Protesters hold pictures of Cardinal Tarcisio Bertone and Pope Benedict XVI at demonstration against child sexual abuse at the Vatican 25 March 2010/Alessandro Bianchi
The New York Times has unearthed a startling paper trail of 25 letters and memos documenting the way a U.S. priest known to have abused up to 200 deaf boys from about 1952 to 1974 was quietly moved to another diocese and the Vatican resisted attempts to defrock him. Their story on the case of Rev. Lawrence Murphy is here, the paper trail here and our story on the Vatican reaction here. Here’s another story from our Rome bureau on victims demanding that Benedict open all Vatican files on sex abuse cases and defrock all predator priests.
The official Vatican reaction (here in English) is interesting for what it doesn’t say. This is a response to a query from the Times about their story and we don’t know what the questions were. The answers, though, are very narrowly focused.

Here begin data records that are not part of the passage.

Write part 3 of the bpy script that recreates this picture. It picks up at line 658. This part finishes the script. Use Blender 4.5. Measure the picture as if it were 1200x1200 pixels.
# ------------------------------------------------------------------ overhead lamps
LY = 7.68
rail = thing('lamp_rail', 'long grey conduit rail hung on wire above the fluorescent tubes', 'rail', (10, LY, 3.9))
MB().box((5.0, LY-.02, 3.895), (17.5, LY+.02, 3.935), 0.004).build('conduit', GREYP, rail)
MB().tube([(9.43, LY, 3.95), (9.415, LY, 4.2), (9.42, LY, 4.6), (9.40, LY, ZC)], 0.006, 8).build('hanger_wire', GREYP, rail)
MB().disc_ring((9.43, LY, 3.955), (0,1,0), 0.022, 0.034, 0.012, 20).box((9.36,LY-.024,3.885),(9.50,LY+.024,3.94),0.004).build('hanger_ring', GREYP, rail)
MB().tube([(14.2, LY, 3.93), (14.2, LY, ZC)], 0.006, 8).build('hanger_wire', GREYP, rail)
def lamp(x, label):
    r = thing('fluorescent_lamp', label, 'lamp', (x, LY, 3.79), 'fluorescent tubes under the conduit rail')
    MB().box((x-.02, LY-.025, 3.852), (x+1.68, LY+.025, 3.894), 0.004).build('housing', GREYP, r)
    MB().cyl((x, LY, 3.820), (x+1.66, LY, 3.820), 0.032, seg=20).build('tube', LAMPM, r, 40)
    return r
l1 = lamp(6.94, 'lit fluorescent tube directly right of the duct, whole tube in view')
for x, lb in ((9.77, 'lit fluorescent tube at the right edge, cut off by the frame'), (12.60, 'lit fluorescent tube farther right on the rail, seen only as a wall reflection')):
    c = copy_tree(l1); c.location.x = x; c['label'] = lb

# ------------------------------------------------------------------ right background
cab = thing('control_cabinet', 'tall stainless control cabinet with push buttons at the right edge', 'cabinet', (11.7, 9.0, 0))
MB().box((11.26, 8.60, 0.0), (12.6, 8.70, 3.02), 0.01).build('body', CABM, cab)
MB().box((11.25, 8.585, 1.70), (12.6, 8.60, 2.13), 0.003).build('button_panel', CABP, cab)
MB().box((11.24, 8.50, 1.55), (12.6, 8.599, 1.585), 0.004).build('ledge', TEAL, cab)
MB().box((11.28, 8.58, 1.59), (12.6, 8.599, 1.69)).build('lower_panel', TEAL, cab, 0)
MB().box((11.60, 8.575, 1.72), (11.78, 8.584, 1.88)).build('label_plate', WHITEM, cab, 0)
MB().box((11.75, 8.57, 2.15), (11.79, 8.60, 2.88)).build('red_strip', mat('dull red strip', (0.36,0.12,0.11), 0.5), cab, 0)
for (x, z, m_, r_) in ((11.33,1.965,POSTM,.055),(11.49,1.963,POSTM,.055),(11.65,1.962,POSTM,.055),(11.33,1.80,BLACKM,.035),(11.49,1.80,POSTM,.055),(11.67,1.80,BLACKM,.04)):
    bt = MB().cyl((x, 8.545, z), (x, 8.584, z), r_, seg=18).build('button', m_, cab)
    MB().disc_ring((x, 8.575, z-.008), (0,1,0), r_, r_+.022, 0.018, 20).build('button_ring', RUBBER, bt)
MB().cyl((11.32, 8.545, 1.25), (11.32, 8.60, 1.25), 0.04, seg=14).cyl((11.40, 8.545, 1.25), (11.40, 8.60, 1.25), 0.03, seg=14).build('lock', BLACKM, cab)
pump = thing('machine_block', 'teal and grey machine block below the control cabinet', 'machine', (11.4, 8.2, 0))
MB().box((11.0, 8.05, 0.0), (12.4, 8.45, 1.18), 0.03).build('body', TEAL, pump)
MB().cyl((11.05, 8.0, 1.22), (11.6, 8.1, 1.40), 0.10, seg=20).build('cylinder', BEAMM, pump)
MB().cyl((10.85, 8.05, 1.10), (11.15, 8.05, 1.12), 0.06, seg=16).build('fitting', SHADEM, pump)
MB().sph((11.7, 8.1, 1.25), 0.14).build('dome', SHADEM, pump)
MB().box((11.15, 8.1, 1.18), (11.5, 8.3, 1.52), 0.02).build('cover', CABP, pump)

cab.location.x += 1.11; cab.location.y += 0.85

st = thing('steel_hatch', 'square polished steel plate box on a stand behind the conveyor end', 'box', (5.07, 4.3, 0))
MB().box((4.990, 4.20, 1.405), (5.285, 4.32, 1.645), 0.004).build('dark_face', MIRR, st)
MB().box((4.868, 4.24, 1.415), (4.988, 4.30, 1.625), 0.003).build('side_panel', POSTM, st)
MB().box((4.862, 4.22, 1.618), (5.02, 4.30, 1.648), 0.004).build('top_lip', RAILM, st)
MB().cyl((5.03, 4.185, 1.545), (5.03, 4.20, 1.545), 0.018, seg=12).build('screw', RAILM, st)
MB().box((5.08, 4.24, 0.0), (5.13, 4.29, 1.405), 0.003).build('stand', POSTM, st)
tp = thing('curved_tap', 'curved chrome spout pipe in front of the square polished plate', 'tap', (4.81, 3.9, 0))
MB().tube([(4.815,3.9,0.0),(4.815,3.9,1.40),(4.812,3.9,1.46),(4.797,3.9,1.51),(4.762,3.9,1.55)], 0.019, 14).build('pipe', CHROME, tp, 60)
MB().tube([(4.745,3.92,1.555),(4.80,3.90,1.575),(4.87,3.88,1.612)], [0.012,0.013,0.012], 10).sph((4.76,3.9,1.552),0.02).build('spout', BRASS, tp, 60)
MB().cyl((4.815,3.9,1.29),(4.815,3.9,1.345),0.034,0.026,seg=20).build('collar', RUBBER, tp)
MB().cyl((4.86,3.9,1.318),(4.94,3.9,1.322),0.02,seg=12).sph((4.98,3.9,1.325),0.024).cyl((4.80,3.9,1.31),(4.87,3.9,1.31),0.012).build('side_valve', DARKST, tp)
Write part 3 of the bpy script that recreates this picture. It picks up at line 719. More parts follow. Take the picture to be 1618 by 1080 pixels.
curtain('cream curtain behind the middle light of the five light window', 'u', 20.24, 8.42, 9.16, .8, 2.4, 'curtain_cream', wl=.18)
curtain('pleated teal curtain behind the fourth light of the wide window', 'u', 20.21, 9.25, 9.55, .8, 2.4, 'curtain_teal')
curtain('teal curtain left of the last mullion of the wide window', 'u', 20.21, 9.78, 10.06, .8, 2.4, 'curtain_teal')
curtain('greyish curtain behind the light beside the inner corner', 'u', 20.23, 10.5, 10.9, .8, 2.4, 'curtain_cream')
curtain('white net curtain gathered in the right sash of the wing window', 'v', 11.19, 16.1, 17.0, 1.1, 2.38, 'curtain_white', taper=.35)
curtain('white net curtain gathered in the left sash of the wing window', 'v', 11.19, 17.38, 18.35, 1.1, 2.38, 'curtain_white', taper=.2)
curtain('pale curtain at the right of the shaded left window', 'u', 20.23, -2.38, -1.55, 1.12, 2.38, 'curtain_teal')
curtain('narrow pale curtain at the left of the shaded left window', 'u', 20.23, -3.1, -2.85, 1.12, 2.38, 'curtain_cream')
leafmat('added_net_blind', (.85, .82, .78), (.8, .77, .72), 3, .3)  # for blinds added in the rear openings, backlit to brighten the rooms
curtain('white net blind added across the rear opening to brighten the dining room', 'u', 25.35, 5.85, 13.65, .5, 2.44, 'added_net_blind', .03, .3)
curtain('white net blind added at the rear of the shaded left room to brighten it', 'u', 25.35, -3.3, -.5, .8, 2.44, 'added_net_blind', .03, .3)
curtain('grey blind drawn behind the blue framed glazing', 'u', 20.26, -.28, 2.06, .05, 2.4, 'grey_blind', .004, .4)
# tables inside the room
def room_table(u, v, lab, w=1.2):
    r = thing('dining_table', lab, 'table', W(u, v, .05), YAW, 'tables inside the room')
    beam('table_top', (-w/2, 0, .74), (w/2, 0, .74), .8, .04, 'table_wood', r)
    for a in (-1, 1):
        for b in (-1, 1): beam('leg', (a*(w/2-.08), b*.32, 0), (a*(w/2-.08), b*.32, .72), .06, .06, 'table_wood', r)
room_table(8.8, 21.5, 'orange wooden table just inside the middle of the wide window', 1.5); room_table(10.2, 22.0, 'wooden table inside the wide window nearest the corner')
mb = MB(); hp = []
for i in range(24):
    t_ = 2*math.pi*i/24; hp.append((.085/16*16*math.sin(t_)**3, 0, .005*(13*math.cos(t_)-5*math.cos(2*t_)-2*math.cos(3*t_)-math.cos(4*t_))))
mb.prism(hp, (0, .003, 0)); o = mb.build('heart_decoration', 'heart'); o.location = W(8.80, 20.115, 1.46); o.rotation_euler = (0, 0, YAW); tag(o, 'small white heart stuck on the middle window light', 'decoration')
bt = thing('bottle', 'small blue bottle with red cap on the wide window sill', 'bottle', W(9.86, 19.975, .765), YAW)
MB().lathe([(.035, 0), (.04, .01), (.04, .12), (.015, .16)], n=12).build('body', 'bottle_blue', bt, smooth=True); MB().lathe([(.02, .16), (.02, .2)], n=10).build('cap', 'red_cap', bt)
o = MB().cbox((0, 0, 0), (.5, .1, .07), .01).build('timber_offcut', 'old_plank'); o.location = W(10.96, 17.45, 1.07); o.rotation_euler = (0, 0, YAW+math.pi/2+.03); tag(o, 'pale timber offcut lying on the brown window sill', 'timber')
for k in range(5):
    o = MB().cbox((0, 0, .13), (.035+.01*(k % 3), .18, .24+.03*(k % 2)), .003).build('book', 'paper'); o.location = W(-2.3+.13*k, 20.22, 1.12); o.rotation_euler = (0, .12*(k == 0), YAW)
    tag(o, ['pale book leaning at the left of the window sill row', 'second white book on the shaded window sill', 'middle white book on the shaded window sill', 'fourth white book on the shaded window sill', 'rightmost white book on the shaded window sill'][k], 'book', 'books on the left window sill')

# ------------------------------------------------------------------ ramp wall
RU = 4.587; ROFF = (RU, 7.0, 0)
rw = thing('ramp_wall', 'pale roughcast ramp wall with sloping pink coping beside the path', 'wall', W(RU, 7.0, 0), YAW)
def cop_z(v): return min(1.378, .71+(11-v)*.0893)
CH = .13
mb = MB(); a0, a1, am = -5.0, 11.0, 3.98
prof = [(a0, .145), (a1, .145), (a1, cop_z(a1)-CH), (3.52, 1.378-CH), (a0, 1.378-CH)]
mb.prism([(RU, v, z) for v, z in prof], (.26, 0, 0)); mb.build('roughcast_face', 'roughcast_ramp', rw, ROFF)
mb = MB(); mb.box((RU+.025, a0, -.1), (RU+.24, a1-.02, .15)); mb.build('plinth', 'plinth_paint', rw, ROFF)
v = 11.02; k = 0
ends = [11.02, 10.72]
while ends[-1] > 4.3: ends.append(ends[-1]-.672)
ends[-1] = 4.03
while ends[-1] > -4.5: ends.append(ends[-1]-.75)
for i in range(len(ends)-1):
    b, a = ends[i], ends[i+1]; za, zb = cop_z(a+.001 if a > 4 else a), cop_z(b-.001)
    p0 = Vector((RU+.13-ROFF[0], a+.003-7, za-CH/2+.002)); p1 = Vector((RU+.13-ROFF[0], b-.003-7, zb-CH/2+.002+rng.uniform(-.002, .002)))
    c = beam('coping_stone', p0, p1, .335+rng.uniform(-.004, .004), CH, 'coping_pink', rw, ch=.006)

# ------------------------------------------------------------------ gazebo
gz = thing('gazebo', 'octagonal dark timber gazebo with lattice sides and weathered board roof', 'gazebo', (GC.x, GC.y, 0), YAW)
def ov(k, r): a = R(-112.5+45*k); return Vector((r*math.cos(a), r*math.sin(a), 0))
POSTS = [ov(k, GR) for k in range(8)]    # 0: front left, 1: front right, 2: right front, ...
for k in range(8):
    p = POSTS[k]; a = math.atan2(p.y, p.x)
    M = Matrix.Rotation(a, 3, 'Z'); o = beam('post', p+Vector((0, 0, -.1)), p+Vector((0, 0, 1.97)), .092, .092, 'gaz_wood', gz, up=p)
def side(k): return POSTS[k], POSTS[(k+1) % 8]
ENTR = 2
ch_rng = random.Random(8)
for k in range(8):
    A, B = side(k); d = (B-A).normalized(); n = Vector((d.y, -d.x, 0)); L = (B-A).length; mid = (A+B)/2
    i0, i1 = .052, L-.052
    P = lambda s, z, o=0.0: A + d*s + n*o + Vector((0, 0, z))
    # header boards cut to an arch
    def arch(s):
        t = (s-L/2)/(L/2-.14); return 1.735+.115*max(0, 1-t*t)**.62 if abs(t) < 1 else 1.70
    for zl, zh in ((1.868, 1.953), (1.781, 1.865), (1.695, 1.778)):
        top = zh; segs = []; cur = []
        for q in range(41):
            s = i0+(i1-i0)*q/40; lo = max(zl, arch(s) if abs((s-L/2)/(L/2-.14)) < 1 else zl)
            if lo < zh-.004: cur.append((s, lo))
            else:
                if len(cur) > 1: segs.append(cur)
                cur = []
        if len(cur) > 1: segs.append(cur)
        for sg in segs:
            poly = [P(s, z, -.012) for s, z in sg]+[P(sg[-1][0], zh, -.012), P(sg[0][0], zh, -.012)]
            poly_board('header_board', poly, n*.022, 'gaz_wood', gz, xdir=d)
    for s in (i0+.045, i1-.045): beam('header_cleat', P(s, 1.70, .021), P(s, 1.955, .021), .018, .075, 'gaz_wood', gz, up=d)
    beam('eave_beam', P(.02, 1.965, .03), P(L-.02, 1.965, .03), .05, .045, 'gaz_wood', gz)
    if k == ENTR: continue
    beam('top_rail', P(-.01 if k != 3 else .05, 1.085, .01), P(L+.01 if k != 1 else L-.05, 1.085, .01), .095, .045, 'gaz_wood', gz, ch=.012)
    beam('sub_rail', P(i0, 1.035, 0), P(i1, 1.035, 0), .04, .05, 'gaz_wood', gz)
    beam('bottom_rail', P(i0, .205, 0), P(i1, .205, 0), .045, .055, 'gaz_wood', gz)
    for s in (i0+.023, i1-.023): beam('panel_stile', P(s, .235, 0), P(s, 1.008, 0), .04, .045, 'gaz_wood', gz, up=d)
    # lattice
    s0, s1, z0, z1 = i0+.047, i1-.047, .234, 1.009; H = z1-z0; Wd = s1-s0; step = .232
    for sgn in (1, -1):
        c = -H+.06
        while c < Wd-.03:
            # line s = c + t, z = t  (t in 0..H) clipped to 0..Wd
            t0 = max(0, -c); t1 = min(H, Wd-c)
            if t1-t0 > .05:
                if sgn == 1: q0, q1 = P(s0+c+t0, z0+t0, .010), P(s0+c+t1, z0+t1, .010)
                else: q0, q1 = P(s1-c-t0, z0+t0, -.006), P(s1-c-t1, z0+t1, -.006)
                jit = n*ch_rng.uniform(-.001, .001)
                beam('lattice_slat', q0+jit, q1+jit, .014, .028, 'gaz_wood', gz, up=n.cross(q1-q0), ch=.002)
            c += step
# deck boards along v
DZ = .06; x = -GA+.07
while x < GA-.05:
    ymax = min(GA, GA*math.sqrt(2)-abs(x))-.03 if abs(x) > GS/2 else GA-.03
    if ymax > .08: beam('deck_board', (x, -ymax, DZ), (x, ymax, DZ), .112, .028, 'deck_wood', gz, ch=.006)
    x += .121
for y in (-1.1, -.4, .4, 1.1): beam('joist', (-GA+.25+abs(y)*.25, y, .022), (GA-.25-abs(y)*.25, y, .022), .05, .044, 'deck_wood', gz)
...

Nowhere is there any reference to the most interesting of the many revelations in the paper trail, i.e. that Pope Benedict, when he was Cardinal Joseph Ratzinger heading the Congregation of the Doctrine of the Faith (CDF), got at least one letter about this case from the priest’s bishop but apparently didn’t answer it.
His CDF deputy Archbishop Tarcisio Bertone, now the Cardinal Secretary of State (so once again Benedict’s deputy), first advised a secret trial for Murphy but later relented after the priest wrote directly to Ratzinger asking for clemency because he was old, ill and had already repented for his sins.
Pope Benedict in St. Peter Square at the Vatican 24 March 2010/Tony Gentile
The Times got these letters from two lawyers representing five abuse victims suing the Milwaukee archdiocese. Laurie Goodstein, the NYT religion correspondent who wrote the story, told WNYC radio this morning that there must be many more such documents out there given the number of suits filed in the U.S. against predator priests.
These cases are very complicated and nobody has found a “smoking gun” cover-up document signed by Cardinal Ratzinger — at least not yet. But if today’s NYT scoop is anything to go by, we can probably expect more documents like this that jack up the pressure on bishops and ultimately on Benedict himself.
How much longer can this go on? Do you think Benedict has to take radical measures to deal with this? If so, which ones?